Originaire de Normandie (nord-ouest), petit-fils de résistant, il a un temps pensé à une carrière d'officier mais s'est lancé très jeune en politique. Son parcours a débuté à droite, battant plusieurs records de précocité.
Assistant parlementaire à 19 ans, il devient en 2008 le plus jeune conseiller dans un cabinet ministériel, puis en 2015, le plus jeune président d'un département, l'Eure, après avoir été maire de sa ville, Vernon.
Propulsé au gouvernement à 31 ans, il passe par plusieurs ministères: l'Écologie, les Collectivités, l'Outre-mer, puis les Armées.
Réserviste de la gendarmerie, cet amateur d'histoire répétait jusqu'ici vouloir rester aux Armées.

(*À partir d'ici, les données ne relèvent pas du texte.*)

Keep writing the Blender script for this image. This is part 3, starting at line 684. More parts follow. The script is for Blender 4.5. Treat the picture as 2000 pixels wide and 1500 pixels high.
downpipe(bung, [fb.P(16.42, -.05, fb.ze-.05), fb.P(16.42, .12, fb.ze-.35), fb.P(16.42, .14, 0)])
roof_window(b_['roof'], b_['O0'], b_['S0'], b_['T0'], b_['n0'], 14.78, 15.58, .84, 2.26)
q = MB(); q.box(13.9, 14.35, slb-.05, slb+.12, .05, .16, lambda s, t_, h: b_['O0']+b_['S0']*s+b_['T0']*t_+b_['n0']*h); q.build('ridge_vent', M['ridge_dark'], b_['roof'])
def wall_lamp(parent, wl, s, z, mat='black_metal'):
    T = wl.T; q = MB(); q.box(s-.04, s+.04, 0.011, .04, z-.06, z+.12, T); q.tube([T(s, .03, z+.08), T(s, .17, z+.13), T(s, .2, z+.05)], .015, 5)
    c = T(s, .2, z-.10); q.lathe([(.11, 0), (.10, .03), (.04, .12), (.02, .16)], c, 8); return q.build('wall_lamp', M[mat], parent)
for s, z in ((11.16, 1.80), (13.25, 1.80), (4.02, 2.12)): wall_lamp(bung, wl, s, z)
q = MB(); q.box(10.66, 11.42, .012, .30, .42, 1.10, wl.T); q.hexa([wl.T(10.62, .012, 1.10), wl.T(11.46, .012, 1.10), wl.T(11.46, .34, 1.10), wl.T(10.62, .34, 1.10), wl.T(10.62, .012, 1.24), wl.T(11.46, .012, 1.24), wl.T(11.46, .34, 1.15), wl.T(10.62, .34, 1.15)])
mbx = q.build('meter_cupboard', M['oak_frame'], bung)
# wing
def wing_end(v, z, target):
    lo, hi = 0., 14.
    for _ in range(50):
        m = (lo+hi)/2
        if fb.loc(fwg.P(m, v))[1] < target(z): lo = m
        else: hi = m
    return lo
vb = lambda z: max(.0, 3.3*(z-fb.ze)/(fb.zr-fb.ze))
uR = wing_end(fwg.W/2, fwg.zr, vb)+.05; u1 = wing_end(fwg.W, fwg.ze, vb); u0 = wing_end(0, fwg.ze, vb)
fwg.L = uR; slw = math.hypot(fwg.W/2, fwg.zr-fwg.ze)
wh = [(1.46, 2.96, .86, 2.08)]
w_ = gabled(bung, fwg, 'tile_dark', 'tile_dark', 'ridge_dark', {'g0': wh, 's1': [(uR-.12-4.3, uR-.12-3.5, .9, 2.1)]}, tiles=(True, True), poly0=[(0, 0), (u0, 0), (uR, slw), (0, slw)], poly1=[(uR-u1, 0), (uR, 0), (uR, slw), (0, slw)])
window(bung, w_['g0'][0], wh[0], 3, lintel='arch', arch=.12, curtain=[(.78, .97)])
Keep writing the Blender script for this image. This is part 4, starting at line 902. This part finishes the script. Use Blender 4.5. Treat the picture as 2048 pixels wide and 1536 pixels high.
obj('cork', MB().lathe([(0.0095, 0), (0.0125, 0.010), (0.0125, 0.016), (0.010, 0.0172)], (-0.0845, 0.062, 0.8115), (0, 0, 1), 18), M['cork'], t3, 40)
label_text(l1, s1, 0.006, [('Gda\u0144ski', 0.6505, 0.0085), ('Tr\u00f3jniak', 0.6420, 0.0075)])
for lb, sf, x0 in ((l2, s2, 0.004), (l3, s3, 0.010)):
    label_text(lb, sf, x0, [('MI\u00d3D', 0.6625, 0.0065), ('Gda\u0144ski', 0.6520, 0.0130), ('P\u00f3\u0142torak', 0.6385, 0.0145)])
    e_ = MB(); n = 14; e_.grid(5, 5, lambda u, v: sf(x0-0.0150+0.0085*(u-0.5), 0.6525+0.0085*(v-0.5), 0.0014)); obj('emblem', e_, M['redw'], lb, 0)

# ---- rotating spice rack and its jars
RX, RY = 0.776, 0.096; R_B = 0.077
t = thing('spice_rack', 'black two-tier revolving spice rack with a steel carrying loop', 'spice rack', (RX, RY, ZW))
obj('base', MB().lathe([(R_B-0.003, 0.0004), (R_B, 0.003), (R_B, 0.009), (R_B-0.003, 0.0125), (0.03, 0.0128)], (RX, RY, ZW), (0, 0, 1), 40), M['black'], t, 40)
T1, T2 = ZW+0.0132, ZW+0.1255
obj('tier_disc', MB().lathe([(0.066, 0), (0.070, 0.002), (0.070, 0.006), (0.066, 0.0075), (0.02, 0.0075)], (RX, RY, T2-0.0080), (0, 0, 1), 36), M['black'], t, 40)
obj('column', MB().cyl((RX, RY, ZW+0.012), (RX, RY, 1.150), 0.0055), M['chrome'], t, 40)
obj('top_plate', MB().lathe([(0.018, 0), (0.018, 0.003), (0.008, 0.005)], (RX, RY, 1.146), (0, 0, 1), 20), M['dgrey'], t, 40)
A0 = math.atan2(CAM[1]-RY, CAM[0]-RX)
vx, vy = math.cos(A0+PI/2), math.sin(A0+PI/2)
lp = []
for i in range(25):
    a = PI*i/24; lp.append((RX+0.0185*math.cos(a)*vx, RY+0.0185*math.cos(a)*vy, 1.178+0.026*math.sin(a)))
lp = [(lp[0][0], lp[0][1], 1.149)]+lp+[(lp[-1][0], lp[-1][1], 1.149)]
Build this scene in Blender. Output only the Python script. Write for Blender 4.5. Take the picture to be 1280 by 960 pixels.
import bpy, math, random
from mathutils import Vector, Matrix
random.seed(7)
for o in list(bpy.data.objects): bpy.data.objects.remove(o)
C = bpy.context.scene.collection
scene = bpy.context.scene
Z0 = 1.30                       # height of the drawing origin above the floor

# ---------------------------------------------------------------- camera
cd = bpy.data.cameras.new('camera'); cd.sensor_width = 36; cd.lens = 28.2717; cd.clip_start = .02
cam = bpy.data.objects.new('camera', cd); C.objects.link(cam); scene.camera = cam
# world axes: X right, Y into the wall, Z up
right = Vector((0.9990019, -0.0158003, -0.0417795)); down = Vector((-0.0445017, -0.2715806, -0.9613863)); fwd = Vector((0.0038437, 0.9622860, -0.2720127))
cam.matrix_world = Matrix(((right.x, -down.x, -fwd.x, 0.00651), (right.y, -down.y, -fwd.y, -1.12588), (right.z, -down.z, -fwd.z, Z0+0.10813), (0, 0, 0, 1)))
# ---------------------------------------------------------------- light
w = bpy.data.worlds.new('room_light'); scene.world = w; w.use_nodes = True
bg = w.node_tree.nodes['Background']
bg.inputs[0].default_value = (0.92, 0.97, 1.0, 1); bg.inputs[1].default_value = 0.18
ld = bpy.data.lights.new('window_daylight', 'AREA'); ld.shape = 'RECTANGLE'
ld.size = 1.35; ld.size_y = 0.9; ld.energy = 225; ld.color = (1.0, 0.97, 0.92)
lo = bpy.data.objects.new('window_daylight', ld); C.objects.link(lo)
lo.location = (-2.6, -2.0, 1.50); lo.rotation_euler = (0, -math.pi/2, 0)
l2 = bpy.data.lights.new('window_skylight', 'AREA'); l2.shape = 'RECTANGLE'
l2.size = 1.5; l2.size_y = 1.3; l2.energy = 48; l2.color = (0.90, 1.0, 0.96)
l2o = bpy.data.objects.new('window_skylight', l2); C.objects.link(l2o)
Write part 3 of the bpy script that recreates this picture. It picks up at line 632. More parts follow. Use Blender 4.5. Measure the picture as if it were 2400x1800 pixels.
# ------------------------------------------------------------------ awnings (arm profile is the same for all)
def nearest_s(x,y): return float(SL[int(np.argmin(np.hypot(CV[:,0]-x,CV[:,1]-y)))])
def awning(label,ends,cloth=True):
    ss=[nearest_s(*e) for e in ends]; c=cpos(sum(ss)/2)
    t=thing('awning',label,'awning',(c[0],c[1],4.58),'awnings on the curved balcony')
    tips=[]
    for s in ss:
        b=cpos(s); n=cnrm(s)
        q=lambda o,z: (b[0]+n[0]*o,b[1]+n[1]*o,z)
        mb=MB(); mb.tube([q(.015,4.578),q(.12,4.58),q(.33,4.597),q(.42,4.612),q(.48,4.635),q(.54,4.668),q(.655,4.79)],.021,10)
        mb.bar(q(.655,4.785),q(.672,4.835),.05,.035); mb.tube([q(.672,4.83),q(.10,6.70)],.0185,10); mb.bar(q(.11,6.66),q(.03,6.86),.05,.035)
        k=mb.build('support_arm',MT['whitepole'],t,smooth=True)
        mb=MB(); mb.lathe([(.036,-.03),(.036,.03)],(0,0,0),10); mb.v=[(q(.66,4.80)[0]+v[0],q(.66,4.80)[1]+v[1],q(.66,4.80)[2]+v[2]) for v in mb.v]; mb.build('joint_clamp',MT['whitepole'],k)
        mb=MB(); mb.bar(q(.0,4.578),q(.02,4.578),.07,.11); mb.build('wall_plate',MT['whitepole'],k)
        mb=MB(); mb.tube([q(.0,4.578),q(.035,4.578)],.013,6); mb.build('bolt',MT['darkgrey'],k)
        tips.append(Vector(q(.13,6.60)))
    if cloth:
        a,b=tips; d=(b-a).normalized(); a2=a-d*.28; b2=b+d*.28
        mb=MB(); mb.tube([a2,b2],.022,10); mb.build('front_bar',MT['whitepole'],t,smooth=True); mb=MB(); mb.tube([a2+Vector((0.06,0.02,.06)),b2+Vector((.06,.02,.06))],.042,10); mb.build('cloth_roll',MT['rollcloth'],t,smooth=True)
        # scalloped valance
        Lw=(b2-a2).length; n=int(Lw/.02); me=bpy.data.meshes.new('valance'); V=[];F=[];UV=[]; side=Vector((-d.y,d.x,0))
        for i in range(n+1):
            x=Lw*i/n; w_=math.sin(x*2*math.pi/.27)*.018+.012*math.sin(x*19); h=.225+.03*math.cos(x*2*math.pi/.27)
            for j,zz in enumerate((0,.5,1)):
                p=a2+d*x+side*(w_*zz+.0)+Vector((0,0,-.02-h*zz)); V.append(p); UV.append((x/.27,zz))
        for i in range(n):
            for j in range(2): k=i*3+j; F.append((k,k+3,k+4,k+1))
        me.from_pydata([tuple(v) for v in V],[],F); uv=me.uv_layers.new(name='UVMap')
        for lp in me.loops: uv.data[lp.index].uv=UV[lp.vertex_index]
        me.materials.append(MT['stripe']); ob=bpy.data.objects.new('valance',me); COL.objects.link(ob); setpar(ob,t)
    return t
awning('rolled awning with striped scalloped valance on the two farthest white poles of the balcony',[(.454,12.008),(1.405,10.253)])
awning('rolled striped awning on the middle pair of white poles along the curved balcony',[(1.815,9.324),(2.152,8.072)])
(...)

S'il reste discret dans les médias, il est sorti de l'ombre avec la guerre en Ukraine, s'efforçant de mettre en musique le «réarmement» du pays ordonné par le chef de l'État ou les garanties de sécurité que les Européens seraient susceptibles d'apporter à Kiev. Il a été aussi en première ligne dans l'intensification de la coopération européenne en matière d'industrie de défense, notamment avec l'Allemagne.
Face à ce qu'il voit comme le «plus gros dérèglement géopolitique depuis la Seconde Guerre mondiale», il a bénéficié pour son ministère d'un budget en ascension constante ces dernières années, à l'inverse de la plupart de ses collègues.